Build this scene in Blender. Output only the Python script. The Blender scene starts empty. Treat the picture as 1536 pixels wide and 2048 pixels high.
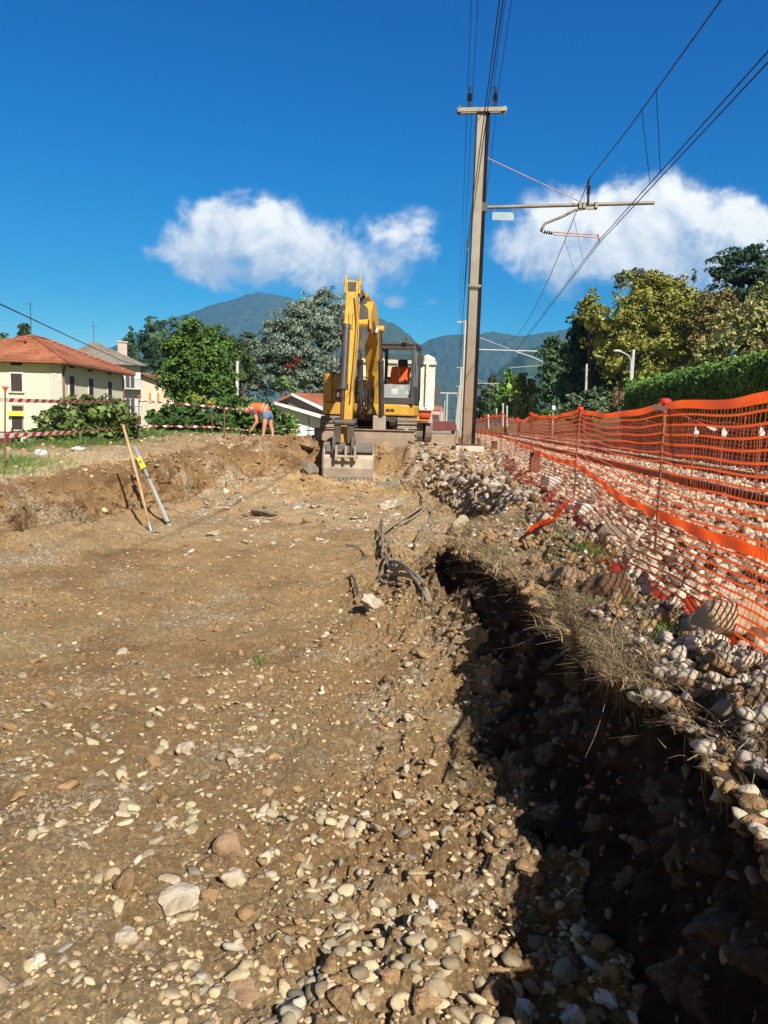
import bpy, math, random
import numpy as np
from mathutils import Vector, Matrix

scene = bpy.context.scene
C = scene.collection
R = math.radians
random.seed(7)
RS = np.random.RandomState(11)

# ------------------------------------------------------------------ camera (at the origin, +Y ahead, metres)
F = 1500.0
CAMROT = Matrix.Rotation(R(90 - 6.7), 3, 'X') @ Matrix.Rotation(R(1.6), 3, 'Z')
cam_d = bpy.data.cameras.new("camera")
cam = bpy.data.objects.new("camera", cam_d)
C.objects.link(cam)
cam.rotation_euler = CAMROT.to_euler()
cam_d.sensor_fit = 'VERTICAL'
cam_d.sensor_height = 36
cam_d.lens = 36 * F / 2048
cam_d.clip_start = 0.05
cam_d.clip_end = 30000
scene.camera = cam


def ray(px, py):
    d = CAMROT @ Vector(((px - 768) / F, -(py - 1024) / F, -1))
    return d


def P(px, py, y):
    """point seen at photo pixel (px,py) at forward distance y"""
    d = ray(px, py)
    return d * (y / d.y)


# ------------------------------------------------------------------ light
anti = ray(95, 2035).normalized()          # shadow of the camera falls here
SUN_EL = math.asin(-anti.z)
sun_h = Vector((-anti.x, -anti.y, -anti.z))
sd = bpy.data.lights.new("sun", 'SUN')
sun = bpy.data.objects.new("sun", sd)
C.objects.link(sun)
sun.rotation_euler = anti.to_track_quat('-Z', 'Y').to_euler()
sd.energy = 5.0
sd.angle = R(0.53)
sd.color = (1.0, 0.945, 0.86)

world = bpy.data.worlds.new("World")
scene.world = world
world.use_nodes = True
nt = world.node_tree
for n in list(nt.nodes):
    nt.nodes.remove(n)


class NG:
    """tiny node-graph helper"""
    def __init__(s, nt):
        s.nt = nt

    def n(s, typ, ins=None, **kw):
        o = s.nt.nodes.new(typ)
        for k, v in kw.items():
            setattr(o, k, v)
        if ins:
            for k, v in ins.items():
                sock = o.inputs[k]
                if isinstance(v, bpy.types.NodeSocket):
                    s.nt.links.new(v, sock)
                else:
                    sock.default_value = v
        return o

    def math(s, op, a, b=None, c=None, clamp=False):
        ins = {0: a}
        if b is not None:
            ins[1] = b
        if c is not None:
            ins[2] = c
        o = s.n('ShaderNodeMath', ins, operation=op)
        o.use_clamp = clamp
        return o.outputs[0]

    def vmath(s, op, a, b=None):
        ins = {0: a}
        if b is not None:
            ins[1] = b
        o = s.n('ShaderNodeVectorMath', ins, operation=op)
        return o.outputs['Value'] if op in ('DOT_PRODUCT', 'LENGTH') else o.outputs[0]

    def noise(s, vec, scale, detail=4, rough=0.5, dist=0.0, out=0):
        o = s.n('ShaderNodeTexNoise', {'Vector': vec, 'Scale': scale, 'Detail': detail,
                                       'Roughness': rough, 'Distortion': dist})
        return o.outputs[out]

    def mapr(s, v, a, b, c=0.0, d=1.0, smooth=False):
        o = s.n('ShaderNodeMapRange', {0: v, 1: a, 2: b, 3: c, 4: d})
        if smooth:
            o.interpolation_type = 'SMOOTHSTEP'
        return o.outputs[0]

    def mix(s, f, a, b, blend='MIX'):
        o = s.n('ShaderNodeMix', data_type='RGBA', blend_type=blend)
        for k, v in ((0, f), (6, a), (7, b)):
            if isinstance(v, bpy.types.NodeSocket):
                s.nt.links.new(v, o.inputs[k])
            else:
                if k and len(v) == 3:
                    v = tuple(v) + (1,)
                o.inputs[k].default_value = v
        return o.outputs[2]


g = NG(nt)
sky = g.n('ShaderNodeTexSky', sky_type='NISHITA')
sky.sun_disc = False
sky.sun_elevation = SUN_EL
sky.sun_rotation = math.atan2(sun_h.x, sun_h.y)
sky.air_density = 1.0
sky.dust_density = 0.3
sky.ozone_density = 3.0
sky.altitude = 300
ss_ = g.n('ShaderNodeSeparateColor', {0: sky.outputs[0]})
skyc = g.n('ShaderNodeCombineColor', {i: g.math('MULTIPLY', g.math('POWER', ss_.outputs[i], p_), m_)
                                     for i, p_, m_ in ((0, 3.26, 0.0138), (1, 1.73, 0.247), (2, 1.105, 0.84))}).outputs[0]
tc = g.n('ShaderNodeTexCoord').outputs['Generated']
sep = g.n('ShaderNodeSeparateXYZ', {0: tc})
# sky outside the view (sun side), retinted apart to neutralise and set the shade fill
back = g.mapr(sep.outputs[1], 0.35, -0.1, 0.0, 1.0, smooth=True)
skyc = g.mix(back, skyc, g.mix(1.0, sky.outputs[0], (0.80, 0.58, 0.42), 'MULTIPLY'))
yy = g.math('MAXIMUM', sep.outputs[1], 0.02)
u_ = g.math('DIVIDE', sep.outputs[0], yy)
v_ = g.math('DIVIDE', sep.outputs[2], yy)
uv = g.n('ShaderNodeCombineXYZ', {0: u_, 1: v_, 2: 0.0}).outputs[0]
wn = g.noise(uv, 9.0, 5, 0.55, out=1)
warp = g.vmath('MULTIPLY', g.vmath('SUBTRACT', wn, (0.5, 0.5, 0.5)), (0.075, 0.05, 0.0))
uvw = g.vmath('ADD', uv, warp)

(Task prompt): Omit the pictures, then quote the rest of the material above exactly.

(Reply):
Build this scene in Blender. Output only the Python script. The Blender scene starts empty. Treat the picture as 1536 pixels wide and 2048 pixels high.
import bpy, math, random
import numpy as np
from mathutils import Vector, Matrix

scene = bpy.context.scene
C = scene.collection
R = math.radians
random.seed(7)
RS = np.random.RandomState(11)

# ------------------------------------------------------------------ camera (at the origin, +Y ahead, metres)
F = 1500.0
CAMROT = Matrix.Rotation(R(90 - 6.7), 3, 'X') @ Matrix.Rotation(R(1.6), 3, 'Z')
cam_d = bpy.data.cameras.new("camera")
cam = bpy.data.objects.new("camera", cam_d)
C.objects.link(cam)
cam.rotation_euler = CAMROT.to_euler()
cam_d.sensor_fit = 'VERTICAL'
cam_d.sensor_height = 36
cam_d.lens = 36 * F / 2048
cam_d.clip_start = 0.05
cam_d.clip_end = 30000
scene.camera = cam


def ray(px, py):
    d = CAMROT @ Vector(((px - 768) / F, -(py - 1024) / F, -1))
    return d


def P(px, py, y):
    """point seen at photo pixel (px,py) at forward distance y"""
    d = ray(px, py)
    return d * (y / d.y)


# ------------------------------------------------------------------ light
anti = ray(95, 2035).normalized()          # shadow of the camera falls here
SUN_EL = math.asin(-anti.z)
sun_h = Vector((-anti.x, -anti.y, -anti.z))
sd = bpy.data.lights.new("sun", 'SUN')
sun = bpy.data.objects.new("sun", sd)
C.objects.link(sun)
sun.rotation_euler = anti.to_track_quat('-Z', 'Y').to_euler()
sd.energy = 5.0
sd.angle = R(0.53)
sd.color = (1.0, 0.945, 0.86)

world = bpy.data.worlds.new("World")
scene.world = world
world.use_nodes = True
nt = world.node_tree
for n in list(nt.nodes):
    nt.nodes.remove(n)


class NG:
    """tiny node-graph helper"""
    def __init__(s, nt):
        s.nt = nt

    def n(s, typ, ins=None, **kw):
        o = s.nt.nodes.new(typ)
        for k, v in kw.items():
            setattr(o, k, v)
        if ins:
            for k, v in ins.items():
                sock = o.inputs[k]
                if isinstance(v, bpy.types.NodeSocket):
                    s.nt.links.new(v, sock)
                else:
                    sock.default_value = v
        return o

    def math(s, op, a, b=None, c=None, clamp=False):
        ins = {0: a}
        if b is not None:
            ins[1] = b
        if c is not None:
            ins[2] = c
        o = s.n('ShaderNodeMath', ins, operation=op)
        o.use_clamp = clamp
        return o.outputs[0]

    def vmath(s, op, a, b=None):
        ins = {0: a}
        if b is not None:
            ins[1] = b
        o = s.n('ShaderNodeVectorMath', ins, operation=op)
        return o.outputs['Value'] if op in ('DOT_PRODUCT', 'LENGTH') else o.outputs[0]

    def noise(s, vec, scale, detail=4, rough=0.5, dist=0.0, out=0):
        o = s.n('ShaderNodeTexNoise', {'Vector': vec, 'Scale': scale, 'Detail': detail,
                                       'Roughness': rough, 'Distortion': dist})
        return o.outputs[out]

    def mapr(s, v, a, b, c=0.0, d=1.0, smooth=False):
        o = s.n('ShaderNodeMapRange', {0: v, 1: a, 2: b, 3: c, 4: d})
        if smooth:
            o.interpolation_type = 'SMOOTHSTEP'
        return o.outputs[0]

    def mix(s, f, a, b, blend='MIX'):
        o = s.n('ShaderNodeMix', data_type='RGBA', blend_type=blend)
        for k, v in ((0, f), (6, a), (7, b)):
            if isinstance(v, bpy.types.NodeSocket):
                s.nt.links.new(v, o.inputs[k])
            else:
                if k and len(v) == 3:
                    v = tuple(v) + (1,)
                o.inputs[k].default_value = v
        return o.outputs[2]


g = NG(nt)
sky = g.n('ShaderNodeTexSky', sky_type='NISHITA')
sky.sun_disc = False
sky.sun_elevation = SUN_EL
sky.sun_rotation = math.atan2(sun_h.x, sun_h.y)
sky.air_density = 1.0
sky.dust_density = 0.3
sky.ozone_density = 3.0
sky.altitude = 300
ss_ = g.n('ShaderNodeSeparateColor', {0: sky.outputs[0]})
skyc = g.n('ShaderNodeCombineColor', {i: g.math('MULTIPLY', g.math('POWER', ss_.outputs[i], p_), m_)
                                     for i, p_, m_ in ((0, 3.26, 0.0138), (1, 1.73, 0.247), (2, 1.105, 0.84))}).outputs[0]
tc = g.n('ShaderNodeTexCoord').outputs['Generated']
sep = g.n('ShaderNodeSeparateXYZ', {0: tc})
# sky outside the view (sun side), retinted apart to neutralise and set the shade fill
back = g.mapr(sep.outputs[1], 0.35, -0.1, 0.0, 1.0, smooth=True)
skyc = g.mix(back, skyc, g.mix(1.0, sky.outputs[0], (0.80, 0.58, 0.42), 'MULTIPLY'))
yy = g.math('MAXIMUM', sep.outputs[1], 0.02)
u_ = g.math('DIVIDE', sep.outputs[0], yy)
v_ = g.math('DIVIDE', sep.outputs[2], yy)
uv = g.n('ShaderNodeCombineXYZ', {0: u_, 1: v_, 2: 0.0}).outputs[0]
wn = g.noise(uv, 9.0, 5, 0.55, out=1)
warp = g.vmath('MULTIPLY', g.vmath('SUBTRACT', wn, (0.5, 0.5, 0.5)), (0.075, 0.05, 0.0))
uvw = g.vmath('ADD', uv, warp)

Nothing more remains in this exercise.